PROBLEM TO SOLVE: Quote every line of the material beneath this one.

• • • •

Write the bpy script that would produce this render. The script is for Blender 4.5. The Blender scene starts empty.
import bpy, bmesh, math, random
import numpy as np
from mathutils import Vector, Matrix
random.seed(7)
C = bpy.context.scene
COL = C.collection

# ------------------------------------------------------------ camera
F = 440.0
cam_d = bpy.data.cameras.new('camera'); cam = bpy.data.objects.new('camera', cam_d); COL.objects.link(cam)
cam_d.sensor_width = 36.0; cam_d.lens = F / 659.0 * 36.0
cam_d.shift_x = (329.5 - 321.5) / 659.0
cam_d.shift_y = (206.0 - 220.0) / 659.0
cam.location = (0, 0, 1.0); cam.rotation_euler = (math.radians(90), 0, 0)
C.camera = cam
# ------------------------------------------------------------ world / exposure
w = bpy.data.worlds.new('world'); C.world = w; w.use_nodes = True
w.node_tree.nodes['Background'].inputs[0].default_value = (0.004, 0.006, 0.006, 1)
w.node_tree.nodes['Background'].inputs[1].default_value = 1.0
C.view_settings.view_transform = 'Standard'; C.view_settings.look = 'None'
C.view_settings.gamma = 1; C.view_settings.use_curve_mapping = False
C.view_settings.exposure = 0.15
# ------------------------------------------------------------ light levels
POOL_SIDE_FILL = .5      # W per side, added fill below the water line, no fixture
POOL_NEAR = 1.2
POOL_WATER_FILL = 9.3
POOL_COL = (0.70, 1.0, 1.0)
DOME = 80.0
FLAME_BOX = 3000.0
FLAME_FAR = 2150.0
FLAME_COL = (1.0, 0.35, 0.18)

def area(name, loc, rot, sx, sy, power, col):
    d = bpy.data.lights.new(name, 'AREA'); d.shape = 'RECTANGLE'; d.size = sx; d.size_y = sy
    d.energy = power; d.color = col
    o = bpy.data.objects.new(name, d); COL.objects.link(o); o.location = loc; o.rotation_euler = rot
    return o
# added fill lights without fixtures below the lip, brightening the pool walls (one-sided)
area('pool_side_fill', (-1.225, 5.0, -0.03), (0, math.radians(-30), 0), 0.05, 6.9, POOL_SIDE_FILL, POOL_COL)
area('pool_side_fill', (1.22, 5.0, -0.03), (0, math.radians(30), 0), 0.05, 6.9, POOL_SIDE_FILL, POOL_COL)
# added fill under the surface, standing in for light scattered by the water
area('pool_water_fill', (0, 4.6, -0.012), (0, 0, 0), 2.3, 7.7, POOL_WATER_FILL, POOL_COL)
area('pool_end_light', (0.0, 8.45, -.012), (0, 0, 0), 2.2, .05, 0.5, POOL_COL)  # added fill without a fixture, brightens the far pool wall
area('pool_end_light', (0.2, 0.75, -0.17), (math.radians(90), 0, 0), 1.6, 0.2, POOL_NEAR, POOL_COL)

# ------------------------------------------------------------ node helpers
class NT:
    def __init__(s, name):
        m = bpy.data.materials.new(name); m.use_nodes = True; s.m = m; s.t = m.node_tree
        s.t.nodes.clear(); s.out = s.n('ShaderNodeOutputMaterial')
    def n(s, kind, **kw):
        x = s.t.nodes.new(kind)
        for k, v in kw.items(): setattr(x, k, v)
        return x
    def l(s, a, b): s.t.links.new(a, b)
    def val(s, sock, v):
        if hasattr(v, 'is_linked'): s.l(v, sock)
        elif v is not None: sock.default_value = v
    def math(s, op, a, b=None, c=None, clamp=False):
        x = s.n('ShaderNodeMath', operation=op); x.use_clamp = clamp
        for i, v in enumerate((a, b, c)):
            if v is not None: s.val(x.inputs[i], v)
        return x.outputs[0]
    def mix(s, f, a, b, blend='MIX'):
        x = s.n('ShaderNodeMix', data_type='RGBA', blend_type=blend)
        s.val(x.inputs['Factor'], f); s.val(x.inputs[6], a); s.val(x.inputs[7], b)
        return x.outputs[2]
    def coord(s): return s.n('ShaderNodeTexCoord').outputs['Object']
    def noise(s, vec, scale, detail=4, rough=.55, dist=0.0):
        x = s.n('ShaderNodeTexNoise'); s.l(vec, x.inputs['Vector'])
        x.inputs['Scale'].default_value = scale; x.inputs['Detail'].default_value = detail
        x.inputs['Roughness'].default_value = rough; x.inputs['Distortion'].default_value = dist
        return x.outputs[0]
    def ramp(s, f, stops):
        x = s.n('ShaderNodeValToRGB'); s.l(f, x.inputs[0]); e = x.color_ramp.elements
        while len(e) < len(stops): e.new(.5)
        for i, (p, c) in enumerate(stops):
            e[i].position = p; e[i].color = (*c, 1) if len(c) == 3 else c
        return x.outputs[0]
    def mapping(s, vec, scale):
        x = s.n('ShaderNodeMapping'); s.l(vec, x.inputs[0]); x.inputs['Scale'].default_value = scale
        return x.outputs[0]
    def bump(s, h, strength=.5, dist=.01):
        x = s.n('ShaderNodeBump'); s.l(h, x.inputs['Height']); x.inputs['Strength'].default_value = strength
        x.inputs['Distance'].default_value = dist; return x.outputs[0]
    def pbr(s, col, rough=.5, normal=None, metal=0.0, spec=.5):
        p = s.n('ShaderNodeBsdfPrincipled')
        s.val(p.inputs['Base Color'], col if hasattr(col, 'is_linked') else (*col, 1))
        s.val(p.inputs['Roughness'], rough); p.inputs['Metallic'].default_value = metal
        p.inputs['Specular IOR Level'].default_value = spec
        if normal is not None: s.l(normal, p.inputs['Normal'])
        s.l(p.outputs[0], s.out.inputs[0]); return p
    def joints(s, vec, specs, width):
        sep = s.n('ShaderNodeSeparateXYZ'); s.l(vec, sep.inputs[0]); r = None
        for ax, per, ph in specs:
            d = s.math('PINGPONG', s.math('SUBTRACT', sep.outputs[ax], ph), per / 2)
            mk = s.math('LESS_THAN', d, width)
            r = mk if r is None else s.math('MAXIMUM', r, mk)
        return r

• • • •

FINISHED EXERCISE:
Write the bpy script that would produce this render. The script is for Blender 4.5. The Blender scene starts empty.
import bpy, bmesh, math, random
import numpy as np
from mathutils import Vector, Matrix
random.seed(7)
C = bpy.context.scene
COL = C.collection

# ------------------------------------------------------------ camera
F = 440.0
cam_d = bpy.data.cameras.new('camera'); cam = bpy.data.objects.new('camera', cam_d); COL.objects.link(cam)
cam_d.sensor_width = 36.0; cam_d.lens = F / 659.0 * 36.0
cam_d.shift_x = (329.5 - 321.5) / 659.0
cam_d.shift_y = (206.0 - 220.0) / 659.0
cam.location = (0, 0, 1.0); cam.rotation_euler = (math.radians(90), 0, 0)
C.camera = cam
# ------------------------------------------------------------ world / exposure
w = bpy.data.worlds.new('world'); C.world = w; w.use_nodes = True
w.node_tree.nodes['Background'].inputs[0].default_value = (0.004, 0.006, 0.006, 1)
w.node_tree.nodes['Background'].inputs[1].default_value = 1.0
C.view_settings.view_transform = 'Standard'; C.view_settings.look = 'None'
C.view_settings.gamma = 1; C.view_settings.use_curve_mapping = False
C.view_settings.exposure = 0.15
# ------------------------------------------------------------ light levels
POOL_SIDE_FILL = .5      # W per side, added fill below the water line, no fixture
POOL_NEAR = 1.2
POOL_WATER_FILL = 9.3
POOL_COL = (0.70, 1.0, 1.0)
DOME = 80.0
FLAME_BOX = 3000.0
FLAME_FAR = 2150.0
FLAME_COL = (1.0, 0.35, 0.18)

def area(name, loc, rot, sx, sy, power, col):
    d = bpy.data.lights.new(name, 'AREA'); d.shape = 'RECTANGLE'; d.size = sx; d.size_y = sy
    d.energy = power; d.color = col
    o = bpy.data.objects.new(name, d); COL.objects.link(o); o.location = loc; o.rotation_euler = rot
    return o
# added fill lights without fixtures below the lip, brightening the pool walls (one-sided)
area('pool_side_fill', (-1.225, 5.0, -0.03), (0, math.radians(-30), 0), 0.05, 6.9, POOL_SIDE_FILL, POOL_COL)
area('pool_side_fill', (1.22, 5.0, -0.03), (0, math.radians(30), 0), 0.05, 6.9, POOL_SIDE_FILL, POOL_COL)
# added fill under the surface, standing in for light scattered by the water
area('pool_water_fill', (0, 4.6, -0.012), (0, 0, 0), 2.3, 7.7, POOL_WATER_FILL, POOL_COL)
area('pool_end_light', (0.0, 8.45, -.012), (0, 0, 0), 2.2, .05, 0.5, POOL_COL)  # added fill without a fixture, brightens the far pool wall
area('pool_end_light', (0.2, 0.75, -0.17), (math.radians(90), 0, 0), 1.6, 0.2, POOL_NEAR, POOL_COL)

# ------------------------------------------------------------ node helpers
class NT:
    def __init__(s, name):
        m = bpy.data.materials.new(name); m.use_nodes = True; s.m = m; s.t = m.node_tree
        s.t.nodes.clear(); s.out = s.n('ShaderNodeOutputMaterial')
    def n(s, kind, **kw):
        x = s.t.nodes.new(kind)
        for k, v in kw.items(): setattr(x, k, v)
        return x
    def l(s, a, b): s.t.links.new(a, b)
    def val(s, sock, v):
        if hasattr(v, 'is_linked'): s.l(v, sock)
        elif v is not None: sock.default_value = v
    def math(s, op, a, b=None, c=None, clamp=False):
        x = s.n('ShaderNodeMath', operation=op); x.use_clamp = clamp
        for i, v in enumerate((a, b, c)):
            if v is not None: s.val(x.inputs[i], v)
        return x.outputs[0]
    def mix(s, f, a, b, blend='MIX'):
        x = s.n('ShaderNodeMix', data_type='RGBA', blend_type=blend)
        s.val(x.inputs['Factor'], f); s.val(x.inputs[6], a); s.val(x.inputs[7], b)
        return x.outputs[2]
    def coord(s): return s.n('ShaderNodeTexCoord').outputs['Object']
    def noise(s, vec, scale, detail=4, rough=.55, dist=0.0):
        x = s.n('ShaderNodeTexNoise'); s.l(vec, x.inputs['Vector'])
        x.inputs['Scale'].default_value = scale; x.inputs['Detail'].default_value = detail
        x.inputs['Roughness'].default_value = rough; x.inputs['Distortion'].default_value = dist
        return x.outputs[0]
    def ramp(s, f, stops):
        x = s.n('ShaderNodeValToRGB'); s.l(f, x.inputs[0]); e = x.color_ramp.elements
        while len(e) < len(stops): e.new(.5)
        for i, (p, c) in enumerate(stops):
            e[i].position = p; e[i].color = (*c, 1) if len(c) == 3 else c
        return x.outputs[0]
    def mapping(s, vec, scale):
        x = s.n('ShaderNodeMapping'); s.l(vec, x.inputs[0]); x.inputs['Scale'].default_value = scale
        return x.outputs[0]
    def bump(s, h, strength=.5, dist=.01):
        x = s.n('ShaderNodeBump'); s.l(h, x.inputs['Height']); x.inputs['Strength'].default_value = strength
        x.inputs['Distance'].default_value = dist; return x.outputs[0]
    def pbr(s, col, rough=.5, normal=None, metal=0.0, spec=.5):
        p = s.n('ShaderNodeBsdfPrincipled')
        s.val(p.inputs['Base Color'], col if hasattr(col, 'is_linked') else (*col, 1))
        s.val(p.inputs['Roughness'], rough); p.inputs['Metallic'].default_value = metal
        p.inputs['Specular IOR Level'].default_value = spec
        if normal is not None: s.l(normal, p.inputs['Normal'])
        s.l(p.outputs[0], s.out.inputs[0]); return p
    def joints(s, vec, specs, width):
        sep = s.n('ShaderNodeSeparateXYZ'); s.l(vec, sep.inputs[0]); r = None
        for ax, per, ph in specs:
            d = s.math('PINGPONG', s.math('SUBTRACT', sep.outputs[ax], ph), per / 2)
            mk = s.math('LESS_THAN', d, width)
            r = mk if r is None else s.math('MAXIMUM', r, mk)
        return r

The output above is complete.